=== DATA SEGMENT ===

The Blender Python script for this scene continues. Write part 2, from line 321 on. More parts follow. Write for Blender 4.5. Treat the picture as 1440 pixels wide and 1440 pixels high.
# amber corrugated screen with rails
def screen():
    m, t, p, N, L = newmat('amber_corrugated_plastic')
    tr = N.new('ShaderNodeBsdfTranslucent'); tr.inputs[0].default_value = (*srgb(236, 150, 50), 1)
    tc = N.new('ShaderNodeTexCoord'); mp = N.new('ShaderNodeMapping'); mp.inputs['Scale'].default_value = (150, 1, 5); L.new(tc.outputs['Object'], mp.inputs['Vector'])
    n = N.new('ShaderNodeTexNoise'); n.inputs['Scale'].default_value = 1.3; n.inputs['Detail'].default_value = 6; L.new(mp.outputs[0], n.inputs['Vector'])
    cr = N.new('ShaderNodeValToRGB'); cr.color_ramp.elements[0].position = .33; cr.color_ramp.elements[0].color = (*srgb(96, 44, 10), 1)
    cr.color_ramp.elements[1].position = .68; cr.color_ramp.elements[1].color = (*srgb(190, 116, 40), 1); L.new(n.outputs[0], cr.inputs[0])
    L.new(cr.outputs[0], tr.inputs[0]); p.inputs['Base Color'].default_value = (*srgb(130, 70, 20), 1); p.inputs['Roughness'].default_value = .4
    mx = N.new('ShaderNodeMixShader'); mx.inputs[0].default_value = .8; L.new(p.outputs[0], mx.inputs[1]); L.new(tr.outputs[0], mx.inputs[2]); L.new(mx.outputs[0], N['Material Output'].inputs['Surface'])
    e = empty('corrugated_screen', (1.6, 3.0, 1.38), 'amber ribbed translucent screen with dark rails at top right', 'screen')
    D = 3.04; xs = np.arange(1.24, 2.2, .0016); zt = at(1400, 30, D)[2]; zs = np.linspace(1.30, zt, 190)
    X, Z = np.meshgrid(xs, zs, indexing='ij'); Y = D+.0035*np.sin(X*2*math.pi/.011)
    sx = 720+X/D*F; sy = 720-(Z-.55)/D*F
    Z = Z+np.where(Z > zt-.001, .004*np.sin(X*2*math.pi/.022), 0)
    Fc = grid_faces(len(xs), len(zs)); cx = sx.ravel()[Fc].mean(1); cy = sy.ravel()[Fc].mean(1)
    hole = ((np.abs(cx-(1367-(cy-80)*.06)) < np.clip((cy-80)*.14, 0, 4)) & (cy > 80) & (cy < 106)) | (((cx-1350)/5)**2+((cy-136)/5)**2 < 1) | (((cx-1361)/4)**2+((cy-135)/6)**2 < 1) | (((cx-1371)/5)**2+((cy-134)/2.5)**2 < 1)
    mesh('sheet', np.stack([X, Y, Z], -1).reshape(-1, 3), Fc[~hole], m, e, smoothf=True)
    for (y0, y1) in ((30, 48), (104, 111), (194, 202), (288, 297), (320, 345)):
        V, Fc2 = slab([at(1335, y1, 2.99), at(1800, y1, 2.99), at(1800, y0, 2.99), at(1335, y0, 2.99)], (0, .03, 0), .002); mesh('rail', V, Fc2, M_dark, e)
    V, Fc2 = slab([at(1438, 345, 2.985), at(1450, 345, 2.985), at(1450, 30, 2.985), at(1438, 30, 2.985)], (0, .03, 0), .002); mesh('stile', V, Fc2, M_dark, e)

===

* _EXERCISE PROMPT_:
Repeat the material above in full, keeping every word.

* _REPLY_:
The Blender Python script for this scene continues. Write part 2, from line 321 on. More parts follow. Write for Blender 4.5. Treat the picture as 1440 pixels wide and 1440 pixels high.
# amber corrugated screen with rails
def screen():
    m, t, p, N, L = newmat('amber_corrugated_plastic')
    tr = N.new('ShaderNodeBsdfTranslucent'); tr.inputs[0].default_value = (*srgb(236, 150, 50), 1)
    tc = N.new('ShaderNodeTexCoord'); mp = N.new('ShaderNodeMapping'); mp.inputs['Scale'].default_value = (150, 1, 5); L.new(tc.outputs['Object'], mp.inputs['Vector'])
    n = N.new('ShaderNodeTexNoise'); n.inputs['Scale'].default_value = 1.3; n.inputs['Detail'].default_value = 6; L.new(mp.outputs[0], n.inputs['Vector'])
    cr = N.new('ShaderNodeValToRGB'); cr.color_ramp.elements[0].position = .33; cr.color_ramp.elements[0].color = (*srgb(96, 44, 10), 1)
    cr.color_ramp.elements[1].position = .68; cr.color_ramp.elements[1].color = (*srgb(190, 116, 40), 1); L.new(n.outputs[0], cr.inputs[0])
    L.new(cr.outputs[0], tr.inputs[0]); p.inputs['Base Color'].default_value = (*srgb(130, 70, 20), 1); p.inputs['Roughness'].default_value = .4
    mx = N.new('ShaderNodeMixShader'); mx.inputs[0].default_value = .8; L.new(p.outputs[0], mx.inputs[1]); L.new(tr.outputs[0], mx.inputs[2]); L.new(mx.outputs[0], N['Material Output'].inputs['Surface'])
    e = empty('corrugated_screen', (1.6, 3.0, 1.38), 'amber ribbed translucent screen with dark rails at top right', 'screen')
    D = 3.04; xs = np.arange(1.24, 2.2, .0016); zt = at(1400, 30, D)[2]; zs = np.linspace(1.30, zt, 190)
    X, Z = np.meshgrid(xs, zs, indexing='ij'); Y = D+.0035*np.sin(X*2*math.pi/.011)
    sx = 720+X/D*F; sy = 720-(Z-.55)/D*F
    Z = Z+np.where(Z > zt-.001, .004*np.sin(X*2*math.pi/.022), 0)
    Fc = grid_faces(len(xs), len(zs)); cx = sx.ravel()[Fc].mean(1); cy = sy.ravel()[Fc].mean(1)
    hole = ((np.abs(cx-(1367-(cy-80)*.06)) < np.clip((cy-80)*.14, 0, 4)) & (cy > 80) & (cy < 106)) | (((cx-1350)/5)**2+((cy-136)/5)**2 < 1) | (((cx-1361)/4)**2+((cy-135)/6)**2 < 1) | (((cx-1371)/5)**2+((cy-134)/2.5)**2 < 1)
    mesh('sheet', np.stack([X, Y, Z], -1).reshape(-1, 3), Fc[~hole], m, e, smoothf=True)
    for (y0, y1) in ((30, 48), (104, 111), (194, 202), (288, 297), (320, 345)):
        V, Fc2 = slab([at(1335, y1, 2.99), at(1800, y1, 2.99), at(1800, y0, 2.99), at(1335, y0, 2.99)], (0, .03, 0), .002); mesh('rail', V, Fc2, M_dark, e)
    V, Fc2 = slab([at(1438, 345, 2.985), at(1450, 345, 2.985), at(1450, 30, 2.985), at(1438, 30, 2.985)], (0, .03, 0), .002); mesh('stile', V, Fc2, M_dark, e)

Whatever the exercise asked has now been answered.